Około godziny 16 rozpoczęto poszukiwania mężczyzny, który sam zadzwonił na numer alarmowy i poinformował, że został przygnieciony przez drzewo podczas wycinki. Chwilę później telefon poszkodowanego nie odpowiadał. W akcję poszukiwawczą zaangażowane zostały prawie wszystkie jednostki z powiatu.
Przez ponad 2 godziny, blisko 70 strażaków przy użyciu wozów terenowych, quada i drona przeczesywało las w okolicach miejscowości Wielopole. Niestety nie udało się namierzyć i znaleźć poszukiwanego. Ze względu na późną porę poszukiwania zostały przerwane.
W poszukiwaniach udział brało 12 zastępów straży pożarnej z powiatu bełchatowskiego.
5 komentarzy
Ma sie rozumiec,ze sluzby zostawily czlowieka na pastwe losu???a co jesli do rana nie przezyje?kto za to odpowie?
Też tego nie rozumiem…jeśli telefon nie odpowiadał to może się rozładował A człowiek dalej potrzebuje pomocy!!!
A może ktoś sobie zrobił żarty?
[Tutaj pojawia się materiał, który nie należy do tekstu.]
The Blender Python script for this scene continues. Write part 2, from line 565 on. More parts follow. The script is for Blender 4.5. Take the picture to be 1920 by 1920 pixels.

Nie twierdzę, że to fałszywy alarm ale ze względu na przeczesanie terenu i taką ewentualność pewnie wzięto pod uwagę. Lasy w Wielopolu nie są jakimś rozległym terenem. W Bełchatowie też przez pewien czas wydzwanial ktoś z informacją, że w US została podłożona bomba. Jeśli ktoś zaginął to rodzina czy znajomi powinni powiadomić odpowiednie służby.
Sciagnac helikopter z kamera termowizyjna?
To wygląda na głupi żart. Tym bardziej że niby poszkodowany dzwonił na numer alarmowy z telefony bez karty SIM. Kto nosi do lasu telefon bez karty ?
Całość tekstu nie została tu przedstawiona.